** Start **

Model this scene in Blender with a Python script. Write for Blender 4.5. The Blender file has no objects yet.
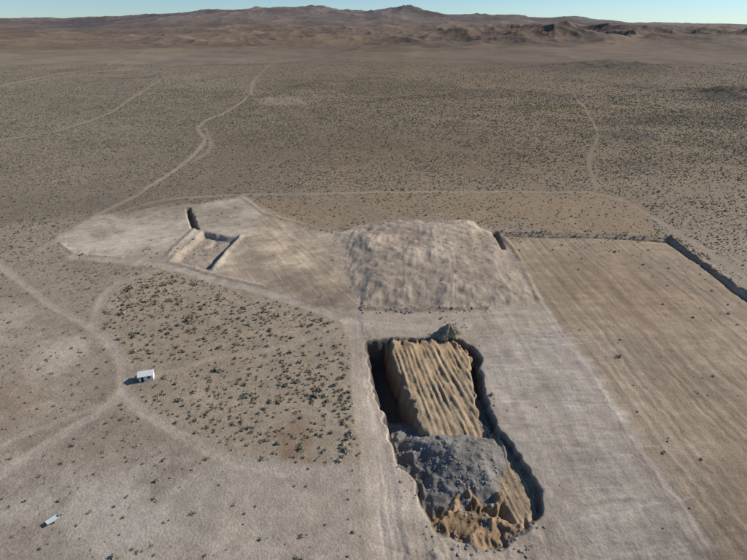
import bpy, math, random, time
import numpy as np
T0=time.time()
rng=np.random.default_rng(7); random.seed(7)
sc=bpy.context.scene
H=100.0; PITCH=math.radians(27.0)
c_,s_=math.cos(PITCH),math.sin(PITCH)
def G(u,v):   # site survey: photo bearing -> ground plan position (metres)
    dx=(u-373.5)/498.; dy=(280.-v)/498.
    z=-s_+dy*c_; t=H/-z
    return (dx*t,(c_+dy*s_)*t)
def P(pts): return np.array([G(*p) for p in pts])
SUN_AZ=math.radians(18); SUN_EL=math.radians(32)   # azimuth measured from +X toward +Y
K=np.array([1.03,1.05,1.09])
def S(r,g,b):
    a=np.array([r,g,b])/255.
    return np.where(a<=.04045,a/12.92,((a+.055)/1.055)**2.4)/K
# ---------------- noise
def hsh(i,j,s):
    n=(i.astype(np.int64)*374761393+j.astype(np.int64)*668265263+s*1442695041)&0xffffffff
    n=((n^(n>>13))*1274126177)&0xffffffff
    n=(n^(n>>16))
    return (n&0xffffff)/float(0xffffff)
def vn(x,y,s=0):
    xi=np.floor(x);yi=np.floor(y);fx=x-xi;fy=y-yi
    fx=fx*fx*(3-2*fx);fy=fy*fy*(3-2*fy)
    a=hsh(xi,yi,s);b=hsh(xi+1,yi,s);c=hsh(xi,yi+1,s);d=hsh(xi+1,yi+1,s)
    return (a+(b-a)*fx)*(1-fy)+(c+(d-c)*fx)*fy
def fbm(x,y,o=4,s=0,g=.5):
    t=0;a=1;n=0
    for k in range(o):
        t=t+a*vn(x,y,s+k*17);n+=a;a*=g
        x,y=(x*1.62+y*1.18)+13.1,(y*1.62-x*1.18)+7.7
    return t/n
def ridged(x,y,o=4,s=0):
    t=0;a=1;n=0
    for k in range(o):
        t=t+a*(1-np.abs(2*vn(x,y,s+k*17)-1))**2;n+=a;a*=.5
        x,y=(x*1.62+y*1.18)+13.1,(y*1.62-x*1.18)+7.7
    return t/n
def ss(x,a=0.,b=1.):
    t=np.clip((x-a)/(b-a),0,1);return t*t*(3-2*t)
# ---------------- grid
ys=[-40.]
while ys[-1]<30000:
    y=ys[-1]
    if y<48: d=1.2
    elif y<420: d=.0028*(y+50)
    else: d=.0028*470*(y/420)**1.22
    ys.append(y+d)
ys=np.array(ys); NC=1300
ss_=np.linspace(-1,1,NC)
W=1.0*np.maximum(ys,0)+75
X=ss_[None,:]*W[:,None]; Y=np.repeat(ys[:,None],NC,1)
NR=len(ys); print('grid',NR,NC)
D=np.hypot(X,Y)
wsc=np.maximum(1,Y/160.)
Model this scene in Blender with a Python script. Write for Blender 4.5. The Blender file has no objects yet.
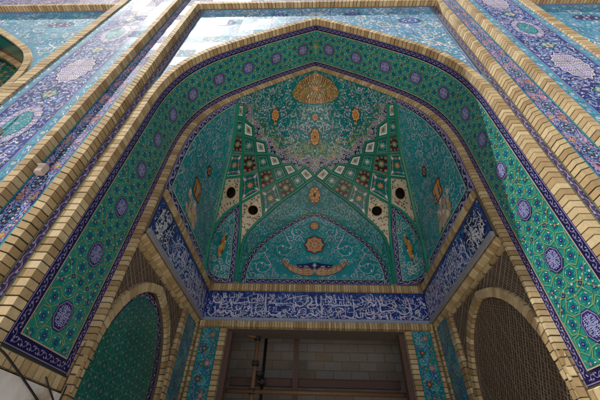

** End **

▶ **Challenge**:
Leave the pictures out and write out every entry exactly as given.

▶ **Answer for the task**:
Model this scene in Blender with a Python script. Write for Blender 4.5. The Blender file has no objects yet.
import bpy, math, random, time
import numpy as np
T0=time.time()
rng=np.random.default_rng(7); random.seed(7)
sc=bpy.context.scene
H=100.0; PITCH=math.radians(27.0)
c_,s_=math.cos(PITCH),math.sin(PITCH)
def G(u,v):   # site survey: photo bearing -> ground plan position (metres)
    dx=(u-373.5)/498.; dy=(280.-v)/498.
    z=-s_+dy*c_; t=H/-z
    return (dx*t,(c_+dy*s_)*t)
def P(pts): return np.array([G(*p) for p in pts])
SUN_AZ=math.radians(18); SUN_EL=math.radians(32)   # azimuth measured from +X toward +Y
K=np.array([1.03,1.05,1.09])
def S(r,g,b):
    a=np.array([r,g,b])/255.
    return np.where(a<=.04045,a/12.92,((a+.055)/1.055)**2.4)/K
# ---------------- noise
def hsh(i,j,s):
    n=(i.astype(np.int64)*374761393+j.astype(np.int64)*668265263+s*1442695041)&0xffffffff
    n=((n^(n>>13))*1274126177)&0xffffffff
    n=(n^(n>>16))
    return (n&0xffffff)/float(0xffffff)
def vn(x,y,s=0):
    xi=np.floor(x);yi=np.floor(y);fx=x-xi;fy=y-yi
    fx=fx*fx*(3-2*fx);fy=fy*fy*(3-2*fy)
    a=hsh(xi,yi,s);b=hsh(xi+1,yi,s);c=hsh(xi,yi+1,s);d=hsh(xi+1,yi+1,s)
    return (a+(b-a)*fx)*(1-fy)+(c+(d-c)*fx)*fy
def fbm(x,y,o=4,s=0,g=.5):
    t=0;a=1;n=0
    for k in range(o):
        t=t+a*vn(x,y,s+k*17);n+=a;a*=g
        x,y=(x*1.62+y*1.18)+13.1,(y*1.62-x*1.18)+7.7
    return t/n
def ridged(x,y,o=4,s=0):
    t=0;a=1;n=0
    for k in range(o):
        t=t+a*(1-np.abs(2*vn(x,y,s+k*17)-1))**2;n+=a;a*=.5
        x,y=(x*1.62+y*1.18)+13.1,(y*1.62-x*1.18)+7.7
    return t/n
def ss(x,a=0.,b=1.):
    t=np.clip((x-a)/(b-a),0,1);return t*t*(3-2*t)
# ---------------- grid
ys=[-40.]
while ys[-1]<30000:
    y=ys[-1]
    if y<48: d=1.2
    elif y<420: d=.0028*(y+50)
    else: d=.0028*470*(y/420)**1.22
    ys.append(y+d)
ys=np.array(ys); NC=1300
ss_=np.linspace(-1,1,NC)
W=1.0*np.maximum(ys,0)+75
X=ss_[None,:]*W[:,None]; Y=np.repeat(ys[:,None],NC,1)
NR=len(ys); print('grid',NR,NC)
D=np.hypot(X,Y)
wsc=np.maximum(1,Y/160.)
Model this scene in Blender with a Python script. Write for Blender 4.5. The Blender file has no objects yet.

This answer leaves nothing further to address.